WHAT TO DO> Find the line containing "Write the bpy" and copy it exactly, along with every line after it up to and including the line containing "vs.view_transform = 'Standard';". Copy nothing else.

start

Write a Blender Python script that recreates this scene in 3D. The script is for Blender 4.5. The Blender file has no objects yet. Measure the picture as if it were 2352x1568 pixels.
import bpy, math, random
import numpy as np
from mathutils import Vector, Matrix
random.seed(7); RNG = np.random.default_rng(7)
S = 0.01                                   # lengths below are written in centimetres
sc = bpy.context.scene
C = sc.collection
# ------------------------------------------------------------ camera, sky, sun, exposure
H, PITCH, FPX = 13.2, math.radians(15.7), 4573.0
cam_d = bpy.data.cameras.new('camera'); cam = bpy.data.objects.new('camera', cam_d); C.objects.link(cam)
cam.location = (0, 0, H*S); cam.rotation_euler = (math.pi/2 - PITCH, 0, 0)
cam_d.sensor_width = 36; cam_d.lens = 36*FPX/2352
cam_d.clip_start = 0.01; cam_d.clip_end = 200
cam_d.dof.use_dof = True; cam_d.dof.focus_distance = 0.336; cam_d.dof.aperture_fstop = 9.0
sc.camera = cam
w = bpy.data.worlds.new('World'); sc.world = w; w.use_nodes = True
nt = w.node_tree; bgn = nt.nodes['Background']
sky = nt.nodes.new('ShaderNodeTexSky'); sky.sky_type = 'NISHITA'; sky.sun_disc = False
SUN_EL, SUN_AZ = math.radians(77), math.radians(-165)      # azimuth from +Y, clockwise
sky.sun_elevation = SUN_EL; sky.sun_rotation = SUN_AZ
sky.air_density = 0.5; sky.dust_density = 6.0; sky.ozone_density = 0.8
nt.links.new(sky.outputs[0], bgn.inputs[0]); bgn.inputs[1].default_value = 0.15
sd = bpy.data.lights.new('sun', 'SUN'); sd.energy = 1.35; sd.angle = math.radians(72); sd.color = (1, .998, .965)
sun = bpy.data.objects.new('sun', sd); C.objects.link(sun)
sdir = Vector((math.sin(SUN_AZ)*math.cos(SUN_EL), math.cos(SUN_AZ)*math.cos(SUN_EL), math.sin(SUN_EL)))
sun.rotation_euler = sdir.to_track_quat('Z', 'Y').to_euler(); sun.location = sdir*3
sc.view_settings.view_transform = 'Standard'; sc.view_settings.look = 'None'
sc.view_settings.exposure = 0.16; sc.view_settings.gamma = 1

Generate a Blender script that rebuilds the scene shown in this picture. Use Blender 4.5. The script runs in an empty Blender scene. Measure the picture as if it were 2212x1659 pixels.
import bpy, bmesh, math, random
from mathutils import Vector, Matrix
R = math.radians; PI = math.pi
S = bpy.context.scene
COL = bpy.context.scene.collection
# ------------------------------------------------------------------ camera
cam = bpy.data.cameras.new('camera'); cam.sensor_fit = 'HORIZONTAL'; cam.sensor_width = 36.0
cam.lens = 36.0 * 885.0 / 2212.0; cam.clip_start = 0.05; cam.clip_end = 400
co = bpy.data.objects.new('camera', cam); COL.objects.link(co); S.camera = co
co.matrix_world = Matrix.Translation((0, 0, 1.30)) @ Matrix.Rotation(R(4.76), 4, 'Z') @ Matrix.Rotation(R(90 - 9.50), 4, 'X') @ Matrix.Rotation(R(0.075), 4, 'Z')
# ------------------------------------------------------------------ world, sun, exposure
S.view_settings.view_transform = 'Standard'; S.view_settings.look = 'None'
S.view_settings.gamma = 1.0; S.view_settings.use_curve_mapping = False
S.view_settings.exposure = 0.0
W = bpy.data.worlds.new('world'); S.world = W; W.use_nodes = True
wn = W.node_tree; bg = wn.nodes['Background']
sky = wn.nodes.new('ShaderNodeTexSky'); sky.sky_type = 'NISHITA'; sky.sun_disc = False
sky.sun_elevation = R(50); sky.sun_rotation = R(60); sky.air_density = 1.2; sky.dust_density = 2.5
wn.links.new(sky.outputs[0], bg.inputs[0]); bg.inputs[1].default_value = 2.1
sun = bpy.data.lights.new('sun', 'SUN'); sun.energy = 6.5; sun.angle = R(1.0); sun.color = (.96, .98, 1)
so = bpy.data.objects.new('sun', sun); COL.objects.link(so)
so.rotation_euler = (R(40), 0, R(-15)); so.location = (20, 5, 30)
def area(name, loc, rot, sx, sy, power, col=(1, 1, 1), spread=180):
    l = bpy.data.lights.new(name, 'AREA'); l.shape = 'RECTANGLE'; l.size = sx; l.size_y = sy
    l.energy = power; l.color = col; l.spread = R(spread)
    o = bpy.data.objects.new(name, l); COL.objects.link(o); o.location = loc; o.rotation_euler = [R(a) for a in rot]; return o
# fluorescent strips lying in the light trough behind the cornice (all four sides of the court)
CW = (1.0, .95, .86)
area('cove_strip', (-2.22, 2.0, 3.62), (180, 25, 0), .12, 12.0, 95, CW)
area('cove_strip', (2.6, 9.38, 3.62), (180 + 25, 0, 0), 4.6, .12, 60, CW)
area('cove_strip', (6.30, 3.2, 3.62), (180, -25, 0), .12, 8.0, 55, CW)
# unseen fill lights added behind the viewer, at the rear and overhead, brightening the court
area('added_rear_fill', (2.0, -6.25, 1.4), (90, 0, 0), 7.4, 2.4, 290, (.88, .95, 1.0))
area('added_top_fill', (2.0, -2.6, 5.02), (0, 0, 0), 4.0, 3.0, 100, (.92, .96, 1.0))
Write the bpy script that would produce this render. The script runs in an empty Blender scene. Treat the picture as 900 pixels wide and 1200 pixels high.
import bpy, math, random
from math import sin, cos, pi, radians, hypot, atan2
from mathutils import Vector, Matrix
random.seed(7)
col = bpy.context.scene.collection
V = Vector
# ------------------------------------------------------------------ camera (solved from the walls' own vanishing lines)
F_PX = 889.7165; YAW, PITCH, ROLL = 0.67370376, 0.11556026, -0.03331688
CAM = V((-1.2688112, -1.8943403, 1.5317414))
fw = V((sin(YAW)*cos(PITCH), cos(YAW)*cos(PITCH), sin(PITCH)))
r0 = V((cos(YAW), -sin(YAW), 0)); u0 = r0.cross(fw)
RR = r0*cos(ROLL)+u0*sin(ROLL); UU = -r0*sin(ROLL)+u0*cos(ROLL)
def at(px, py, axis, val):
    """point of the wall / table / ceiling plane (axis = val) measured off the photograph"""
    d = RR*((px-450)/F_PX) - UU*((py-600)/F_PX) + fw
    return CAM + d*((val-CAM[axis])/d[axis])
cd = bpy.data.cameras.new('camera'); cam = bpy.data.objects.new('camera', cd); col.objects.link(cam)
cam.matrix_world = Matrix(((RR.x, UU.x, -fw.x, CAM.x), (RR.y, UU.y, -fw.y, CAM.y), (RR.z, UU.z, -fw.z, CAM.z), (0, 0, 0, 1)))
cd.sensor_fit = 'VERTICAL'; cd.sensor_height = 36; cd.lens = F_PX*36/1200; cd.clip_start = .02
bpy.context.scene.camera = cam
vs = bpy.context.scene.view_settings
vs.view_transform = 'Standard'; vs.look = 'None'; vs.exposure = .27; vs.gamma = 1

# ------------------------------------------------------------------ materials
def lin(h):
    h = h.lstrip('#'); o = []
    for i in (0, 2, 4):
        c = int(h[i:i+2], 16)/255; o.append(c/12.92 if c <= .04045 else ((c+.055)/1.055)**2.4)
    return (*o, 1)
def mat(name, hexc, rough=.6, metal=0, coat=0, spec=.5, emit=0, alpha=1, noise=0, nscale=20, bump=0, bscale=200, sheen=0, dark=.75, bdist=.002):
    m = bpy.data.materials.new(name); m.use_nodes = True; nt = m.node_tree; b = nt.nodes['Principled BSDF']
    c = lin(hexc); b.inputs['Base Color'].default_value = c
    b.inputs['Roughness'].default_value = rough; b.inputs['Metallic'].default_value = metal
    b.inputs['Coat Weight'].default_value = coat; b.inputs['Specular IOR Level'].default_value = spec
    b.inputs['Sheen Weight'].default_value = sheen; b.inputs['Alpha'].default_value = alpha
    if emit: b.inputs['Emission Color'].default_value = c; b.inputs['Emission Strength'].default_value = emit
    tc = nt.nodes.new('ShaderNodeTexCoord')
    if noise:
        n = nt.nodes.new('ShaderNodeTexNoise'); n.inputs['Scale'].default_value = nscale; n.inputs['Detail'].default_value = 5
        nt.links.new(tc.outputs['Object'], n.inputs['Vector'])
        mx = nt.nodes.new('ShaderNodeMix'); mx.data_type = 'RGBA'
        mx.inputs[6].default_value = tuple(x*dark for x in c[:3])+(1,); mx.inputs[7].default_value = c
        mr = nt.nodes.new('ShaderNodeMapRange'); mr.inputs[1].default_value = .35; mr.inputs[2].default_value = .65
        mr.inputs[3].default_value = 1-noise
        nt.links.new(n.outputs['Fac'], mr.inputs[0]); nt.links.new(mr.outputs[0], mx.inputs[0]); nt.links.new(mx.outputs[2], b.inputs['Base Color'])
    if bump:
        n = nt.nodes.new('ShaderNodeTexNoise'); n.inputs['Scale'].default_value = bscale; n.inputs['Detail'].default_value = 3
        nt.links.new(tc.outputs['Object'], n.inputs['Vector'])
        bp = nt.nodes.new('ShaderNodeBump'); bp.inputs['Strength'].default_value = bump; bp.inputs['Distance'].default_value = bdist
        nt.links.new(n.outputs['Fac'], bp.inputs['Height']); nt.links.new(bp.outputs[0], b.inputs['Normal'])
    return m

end

TASK ANSWER>
Write the bpy script that would produce this render. The script runs in an empty Blender scene. Treat the picture as 900 pixels wide and 1200 pixels high.
import bpy, math, random
from math import sin, cos, pi, radians, hypot, atan2
from mathutils import Vector, Matrix
random.seed(7)
col = bpy.context.scene.collection
V = Vector
# ------------------------------------------------------------------ camera (solved from the walls' own vanishing lines)
F_PX = 889.7165; YAW, PITCH, ROLL = 0.67370376, 0.11556026, -0.03331688
CAM = V((-1.2688112, -1.8943403, 1.5317414))
fw = V((sin(YAW)*cos(PITCH), cos(YAW)*cos(PITCH), sin(PITCH)))
r0 = V((cos(YAW), -sin(YAW), 0)); u0 = r0.cross(fw)
RR = r0*cos(ROLL)+u0*sin(ROLL); UU = -r0*sin(ROLL)+u0*cos(ROLL)
def at(px, py, axis, val):
    """point of the wall / table / ceiling plane (axis = val) measured off the photograph"""
    d = RR*((px-450)/F_PX) - UU*((py-600)/F_PX) + fw
    return CAM + d*((val-CAM[axis])/d[axis])
cd = bpy.data.cameras.new('camera'); cam = bpy.data.objects.new('camera', cd); col.objects.link(cam)
cam.matrix_world = Matrix(((RR.x, UU.x, -fw.x, CAM.x), (RR.y, UU.y, -fw.y, CAM.y), (RR.z, UU.z, -fw.z, CAM.z), (0, 0, 0, 1)))
cd.sensor_fit = 'VERTICAL'; cd.sensor_height = 36; cd.lens = F_PX*36/1200; cd.clip_start = .02
bpy.context.scene.camera = cam
vs = bpy.context.scene.view_settings
vs.view_transform = 'Standard'; vs.look = 'None'; vs.exposure = .27; vs.gamma = 1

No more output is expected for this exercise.